Die Ausstellung läuft noch bis zum 19.April 2026 und ich kann sie sehr empfehlen. Von Köln nach Lüttich fährt man nur eine Stunde mit dem Zug und vom schönen Bahnhof Lüttich-Guillemins geht man zu Fuß gut 10 Minuten zum Museum. Übrigens gibt es hier im Bahnhof ein richtiges Bahnhofsrestaurant und das ist sogar schön, man kann da u. a. prima Fritten essen.

Und Lüttich ist ja eh eine Reise wert.

Zur Ausstellung ist ein umfangreicher Katalog auf englisch und französisch erschienen. ISBN 978-2-930986-22-7

Bei BRF gibt es einen deutschsprachigen Videobericht zur Ausstellung.


PS: Man hat ja immer Hassel mit Abbildungen aus Ausstellungen  und urheberrechtlich geschützten Werken, am schlimmsten, wenn auch noch die Unsichtbarkeitsmaschine aka VG Bild ins Spiel kommt (was hier nicht der Fall ist). Oft müssen die Fotos spätestens sechs Wochen nach Ausstellungsende gelöscht werden. Da hat ja niemand Lust, das nachzuhalten. Vielleicht ist das aber auch wieder so ein deutsches Getue.

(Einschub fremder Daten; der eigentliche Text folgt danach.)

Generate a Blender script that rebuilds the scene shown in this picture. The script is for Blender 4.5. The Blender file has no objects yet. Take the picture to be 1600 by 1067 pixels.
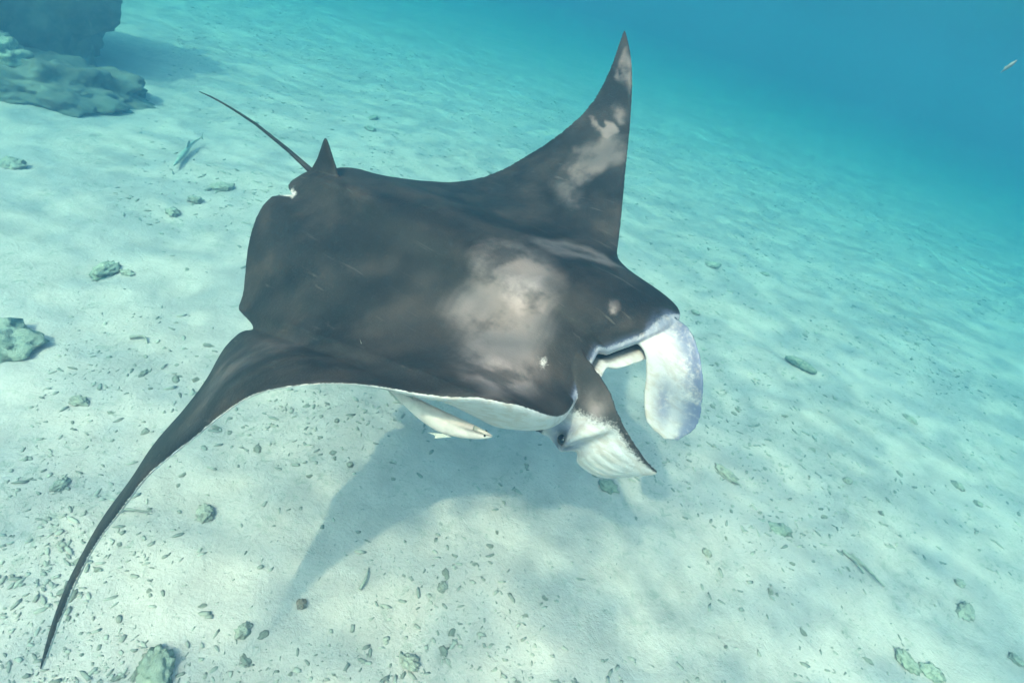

Doisneaus Fotos sind noch lange nicht gemeinfrei, aber es gibt Fotos, die zur Ausstellung freigegeben sind. Die zuständige Presseagentur hat mir bestätigt, dass sie nicht zeitlich gebunden sind und darauf verlasse ich mich jetzt (ich werde die Email in Acrylharz gießen) und verwende sie hier. Hoffentlich geht das gut.

 

Ein Kommentar

  1. Wie schön, dieser Ausflug im Blog mit Dir nach Lüttich! Mir fielen ja erst jetzt die Brote auf der Postkarte mit Picasso auf. Tsihi. Ich find’s lustig.